A parallel program has a set of channels through which an agent can communicate with other agents. Only when an agent is in a state where it is ready to receive a message from a channel, and another is in a state where it is ready to send a message through the channel does the message gets sent (this is sometimes called a rendezvous).

Although many agents can use a channel, only two can rendezvous on that channel at a time. When there are several agents who are ready to send or receive a message through a single channel, the language semantics defines that a sender/receiver pair be non-deterministically chosen to rendezvous.

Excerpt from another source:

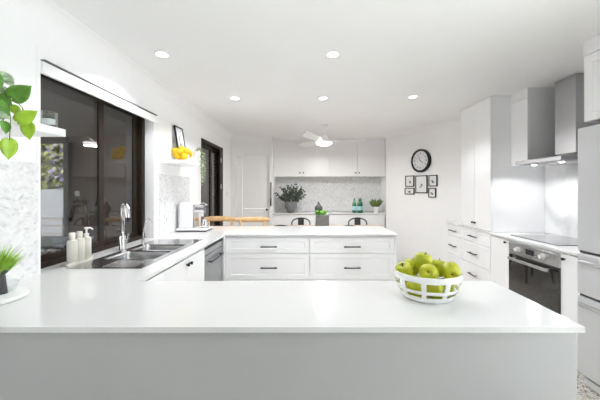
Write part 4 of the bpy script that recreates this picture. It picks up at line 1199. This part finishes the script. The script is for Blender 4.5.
for sx in (-1, 1):
    for sy in (-1, 1): MB().tube([(sx*.17, sy*.17, .4395), (sx*.19, sy*.2, 0)], .012, 8).build('leg', M['rubber'], o, local=True)
m = MB()
pts = [(-.19, -.19, .46), (-.2, -.21, .75)] + [(.2*math.cos(PI-k/8*PI), -.22, .78+.08*math.sin(k/8*PI)) for k in range(9)] + [(.2, -.21, .75), (.19, -.19, .46)]
m.tube(pts, .012, 8)
for k in range(-3, 4):
    a0 = k*.06; m.tube([(max(-.19, a0-.12), -.215, .5), (min(.19, a0+.12), -.215, .82)], .006, 6); m.tube([(min(.19, a0+.12), -.215, .5), (max(-.19, a0-.12), -.215, .82)], .006, 6)
m.build('backrest', M['rubber'], o, local=True)
o = thing('white_patio_chair', 'white slatted chair at the far side of the patio table', 'chair', (-4.12, 4.62, -.04))
MB().box(-.2, .2, -.2, .2, .44, .465).build('seat', M['white_plastic'], o, local=True)
for sx in (-1, 1):
    for sy in (-1, 1): MB().box(sx*.18-.015, sx*.18+.015, sy*.18-.015, sy*.18+.015, 0, .4395).build('leg', M['white_plastic'], o, local=True)
m = MB().box(-.2, -.17, .17, .2, .465, .95).box(.17, .2, .17, .2, .465, .95)
for z in (.55, .67, .79, .91): m.box(-.17, .17, .175, .195, z, z+.05)
m.build('backrest', M['white_plastic'], o, local=True)
o = MB().box(-2.12, -1.90, 5.985, 5.999, 1.52, 2.07).build('beige_wall_panel', M['beige'], None, bevel=.002)
tag(o, 'tall beige panel on the dark outside wall seen through the sliding door', 'panel')
o = MB().box(-4.66, -4.56, 5.985, 5.999, 1.24, 1.34).build('outdoor_socket', M['hinge_white'], None, bevel=.004)
tag(o, 'small pale outlet on the brown wall outside the window', 'power outlet')

# ------------------------------------------------------------------ world, camera, colour
wld = bpy.data.worlds.new('overcast_sky'); SC.world = wld; wld.use_nodes = True
nt = wld.node_tree; bg = nt.nodes['Background']
sky = nt.nodes.new('ShaderNodeTexSky'); sky.sky_type = 'HOSEK_WILKIE'; sky.turbidity = 8; sky.sun_direction = (-.3, -.5, .8); sky.ground_albedo = .6
mixn = nt.nodes.new('ShaderNodeMix'); mixn.data_type = 'RGBA'; mixn.inputs['Factor'].default_value = .65
mixn.inputs['B'].default_value = (.95, .97, 1.0, 1)
nt.links.new(sky.outputs[0], mixn.inputs['A']); nt.links.new(mixn.outputs['Result'], bg.inputs[0])
bg.inputs[1].default_value = 3.4
sl = bpy.data.lights.new('sun', 'SUN'); sl.energy = 13.5; sl.color = (.97, .985, 1); sl.angle = R(3); so = bpy.data.objects.new('sun', sl); COL.objects.link(so)
so.rotation_euler = Vector((-.45, -.35, -.85)).to_track_quat('-Z', 'Y').to_euler()

cam = bpy.data.cameras.new('camera'); co = bpy.data.objects.new('camera', cam); COL.objects.link(co)
co.location = (0, 0, CAMZ); co.rotation_euler = (R(90), 0, 0)
cam.lens = 18; cam.sensor_width = 36; cam.sensor_fit = 'HORIZONTAL'
cam.shift_x = -8/600; cam.shift_y = -10.5/600; cam.clip_start = .05
SC.camera = co
SC.view_settings.view_transform = 'Standard'; SC.view_settings.look = 'None'
SC.view_settings.exposure = 1.34; SC.view_settings.gamma = 1; SC.view_settings.use_curve_mapping = False
cy = SC.cycles
cy.max_bounces = 14; cy.diffuse_bounces = 10; cy.glossy_bounces = 6; cy.transparent_max_bounces = 12; cy.transmission_bounces = 6
cy.caustics_reflective = False; cy.caustics_refractive = False; cy.sample_clamp_indirect = 6
cy.use_denoising = True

Here is a code example for sorting:1

agent sort(inp, out)
var 
    more: boolean;
    x, y: integer;
    succ: stream;
begin
    poll
        inp?int(x) ->
            +succ;
            sort(succ, out); 
            more := true;
        | inp?eos -> 
            out!eos; 
            more := false;
    end;
    while more do
        poll
            inp?int(y) ->
                if x > y then
                     succ!int(x); x := y
                else
                     succ!int(y)
            | inp?eos -> 
                     out!int(x);
                     succ! eos;
                     more := false;
        end
end

The code above describes a sort agent that takes in two channels, inp and out. We assume that the input is a list of integers, terminated by the eos (end of srtream) symbol. At the start of the program, the agent polls the input channel to accept an integer, assigining it to the variable x. When an integer is obtained from the stream, sort is recursively called, which spawns a new agent. The new agent is handed the same output channel as the parent agent, but is given a new channel named succ as the input stream.

The second part of the program polls the input stream for integers until the eos symbol is received. If the new value y is smaller than x, then x is sent to the succ channel, otherwise, y is sent to the channel. This means that each agent stores the minimum element in the stream it receives, and passes on the rest to the next agent. Once the eos is received, the stored integer is output to the channel.

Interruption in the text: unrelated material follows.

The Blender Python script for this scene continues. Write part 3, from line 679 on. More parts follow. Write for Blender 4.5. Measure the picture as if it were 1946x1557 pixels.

From the code above, it is easy to reason out that the output indeed will be in sorted order, and that this algorithm takes O(2n) time. In fact, the main attraction for using a CSP based language is that CSP has a very strong mathematical foundation as a basis for the analysis of concurrent algorithms.

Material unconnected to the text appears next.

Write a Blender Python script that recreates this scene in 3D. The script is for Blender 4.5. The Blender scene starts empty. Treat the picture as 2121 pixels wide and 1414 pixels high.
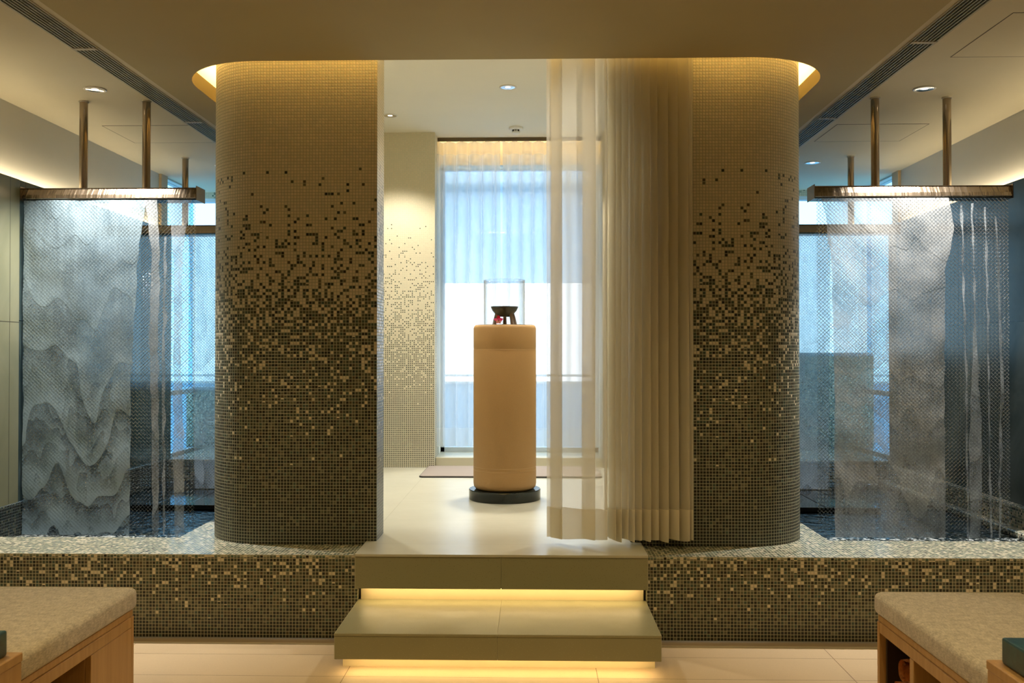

Several languages such as occam have direct support for CSP semantics, while libraries that support CSP have been written for other languages, like Java. Ada has support for the rendezvous semantics of CSP using its guarded command statements.


1 The code is taken directly from the reference, only the formatting was changed, for better readability.

Reference:
Per Brinch Hansen, Joyce -- A Programming Language, 1987, in The Search for Simplicity Essays in Parallel Programming, IEEE Computer Society, 1996, pp. 277 - 305.